§ Exercise goal
Copy out each line below exactly as it appears.

§ Available data
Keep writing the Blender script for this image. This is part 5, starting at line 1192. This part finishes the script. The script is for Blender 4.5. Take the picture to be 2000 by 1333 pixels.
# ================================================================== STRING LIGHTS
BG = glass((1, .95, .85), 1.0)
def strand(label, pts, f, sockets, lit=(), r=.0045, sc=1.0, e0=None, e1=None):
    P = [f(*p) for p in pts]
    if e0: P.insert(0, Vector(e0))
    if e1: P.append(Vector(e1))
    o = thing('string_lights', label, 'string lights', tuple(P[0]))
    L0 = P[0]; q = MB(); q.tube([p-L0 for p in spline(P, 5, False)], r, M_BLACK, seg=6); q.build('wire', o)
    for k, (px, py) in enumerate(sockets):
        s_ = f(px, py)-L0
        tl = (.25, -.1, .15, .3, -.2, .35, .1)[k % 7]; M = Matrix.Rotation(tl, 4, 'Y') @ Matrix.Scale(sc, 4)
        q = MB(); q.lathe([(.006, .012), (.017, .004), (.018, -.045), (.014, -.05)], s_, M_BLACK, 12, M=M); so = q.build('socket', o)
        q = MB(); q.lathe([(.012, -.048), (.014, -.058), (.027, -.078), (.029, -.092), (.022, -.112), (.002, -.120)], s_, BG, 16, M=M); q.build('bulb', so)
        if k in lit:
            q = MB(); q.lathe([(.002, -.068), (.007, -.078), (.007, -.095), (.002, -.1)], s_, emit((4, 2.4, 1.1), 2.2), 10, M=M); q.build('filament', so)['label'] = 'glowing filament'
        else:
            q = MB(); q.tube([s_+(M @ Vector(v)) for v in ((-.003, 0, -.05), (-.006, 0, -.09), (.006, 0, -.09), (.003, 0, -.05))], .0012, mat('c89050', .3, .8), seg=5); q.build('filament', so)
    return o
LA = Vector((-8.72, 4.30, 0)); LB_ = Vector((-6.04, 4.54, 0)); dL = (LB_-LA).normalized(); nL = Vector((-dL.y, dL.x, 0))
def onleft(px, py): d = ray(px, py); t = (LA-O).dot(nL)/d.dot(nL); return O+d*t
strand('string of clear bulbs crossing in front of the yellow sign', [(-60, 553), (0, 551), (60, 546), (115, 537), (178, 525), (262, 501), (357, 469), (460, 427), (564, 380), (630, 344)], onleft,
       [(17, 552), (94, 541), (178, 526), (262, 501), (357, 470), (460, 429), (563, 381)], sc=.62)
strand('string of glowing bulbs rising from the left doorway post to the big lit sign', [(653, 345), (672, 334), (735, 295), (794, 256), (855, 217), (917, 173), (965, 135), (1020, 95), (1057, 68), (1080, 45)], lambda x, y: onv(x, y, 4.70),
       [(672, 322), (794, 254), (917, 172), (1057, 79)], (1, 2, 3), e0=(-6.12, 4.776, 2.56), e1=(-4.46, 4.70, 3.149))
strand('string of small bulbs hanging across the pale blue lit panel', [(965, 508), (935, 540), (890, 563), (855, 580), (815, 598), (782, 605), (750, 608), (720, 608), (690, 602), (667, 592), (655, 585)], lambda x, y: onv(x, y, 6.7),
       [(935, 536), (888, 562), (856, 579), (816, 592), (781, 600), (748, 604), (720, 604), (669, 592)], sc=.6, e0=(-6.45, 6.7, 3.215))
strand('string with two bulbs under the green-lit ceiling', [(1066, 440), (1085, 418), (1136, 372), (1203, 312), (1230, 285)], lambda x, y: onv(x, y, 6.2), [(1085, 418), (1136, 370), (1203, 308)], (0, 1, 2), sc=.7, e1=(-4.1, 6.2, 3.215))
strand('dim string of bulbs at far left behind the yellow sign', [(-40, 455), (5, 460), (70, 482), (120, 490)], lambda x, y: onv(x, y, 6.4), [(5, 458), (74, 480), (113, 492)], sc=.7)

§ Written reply
Keep writing the Blender script for this image. This is part 5, starting at line 1192. This part finishes the script. The script is for Blender 4.5. Take the picture to be 2000 by 1333 pixels.
# ================================================================== STRING LIGHTS
BG = glass((1, .95, .85), 1.0)
def strand(label, pts, f, sockets, lit=(), r=.0045, sc=1.0, e0=None, e1=None):
    P = [f(*p) for p in pts]
    if e0: P.insert(0, Vector(e0))
    if e1: P.append(Vector(e1))
    o = thing('string_lights', label, 'string lights', tuple(P[0]))
    L0 = P[0]; q = MB(); q.tube([p-L0 for p in spline(P, 5, False)], r, M_BLACK, seg=6); q.build('wire', o)
    for k, (px, py) in enumerate(sockets):
        s_ = f(px, py)-L0
        tl = (.25, -.1, .15, .3, -.2, .35, .1)[k % 7]; M = Matrix.Rotation(tl, 4, 'Y') @ Matrix.Scale(sc, 4)
        q = MB(); q.lathe([(.006, .012), (.017, .004), (.018, -.045), (.014, -.05)], s_, M_BLACK, 12, M=M); so = q.build('socket', o)
        q = MB(); q.lathe([(.012, -.048), (.014, -.058), (.027, -.078), (.029, -.092), (.022, -.112), (.002, -.120)], s_, BG, 16, M=M); q.build('bulb', so)
        if k in lit:
            q = MB(); q.lathe([(.002, -.068), (.007, -.078), (.007, -.095), (.002, -.1)], s_, emit((4, 2.4, 1.1), 2.2), 10, M=M); q.build('filament', so)['label'] = 'glowing filament'
        else:
            q = MB(); q.tube([s_+(M @ Vector(v)) for v in ((-.003, 0, -.05), (-.006, 0, -.09), (.006, 0, -.09), (.003, 0, -.05))], .0012, mat('c89050', .3, .8), seg=5); q.build('filament', so)
    return o
LA = Vector((-8.72, 4.30, 0)); LB_ = Vector((-6.04, 4.54, 0)); dL = (LB_-LA).normalized(); nL = Vector((-dL.y, dL.x, 0))
def onleft(px, py): d = ray(px, py); t = (LA-O).dot(nL)/d.dot(nL); return O+d*t
strand('string of clear bulbs crossing in front of the yellow sign', [(-60, 553), (0, 551), (60, 546), (115, 537), (178, 525), (262, 501), (357, 469), (460, 427), (564, 380), (630, 344)], onleft,
       [(17, 552), (94, 541), (178, 526), (262, 501), (357, 470), (460, 429), (563, 381)], sc=.62)
strand('string of glowing bulbs rising from the left doorway post to the big lit sign', [(653, 345), (672, 334), (735, 295), (794, 256), (855, 217), (917, 173), (965, 135), (1020, 95), (1057, 68), (1080, 45)], lambda x, y: onv(x, y, 4.70),
       [(672, 322), (794, 254), (917, 172), (1057, 79)], (1, 2, 3), e0=(-6.12, 4.776, 2.56), e1=(-4.46, 4.70, 3.149))
strand('string of small bulbs hanging across the pale blue lit panel', [(965, 508), (935, 540), (890, 563), (855, 580), (815, 598), (782, 605), (750, 608), (720, 608), (690, 602), (667, 592), (655, 585)], lambda x, y: onv(x, y, 6.7),
       [(935, 536), (888, 562), (856, 579), (816, 592), (781, 600), (748, 604), (720, 604), (669, 592)], sc=.6, e0=(-6.45, 6.7, 3.215))
strand('string with two bulbs under the green-lit ceiling', [(1066, 440), (1085, 418), (1136, 372), (1203, 312), (1230, 285)], lambda x, y: onv(x, y, 6.2), [(1085, 418), (1136, 370), (1203, 308)], (0, 1, 2), sc=.7, e1=(-4.1, 6.2, 3.215))
strand('dim string of bulbs at far left behind the yellow sign', [(-40, 455), (5, 460), (70, 482), (120, 490)], lambda x, y: onv(x, y, 6.4), [(5, 458), (74, 480), (113, 492)], sc=.7)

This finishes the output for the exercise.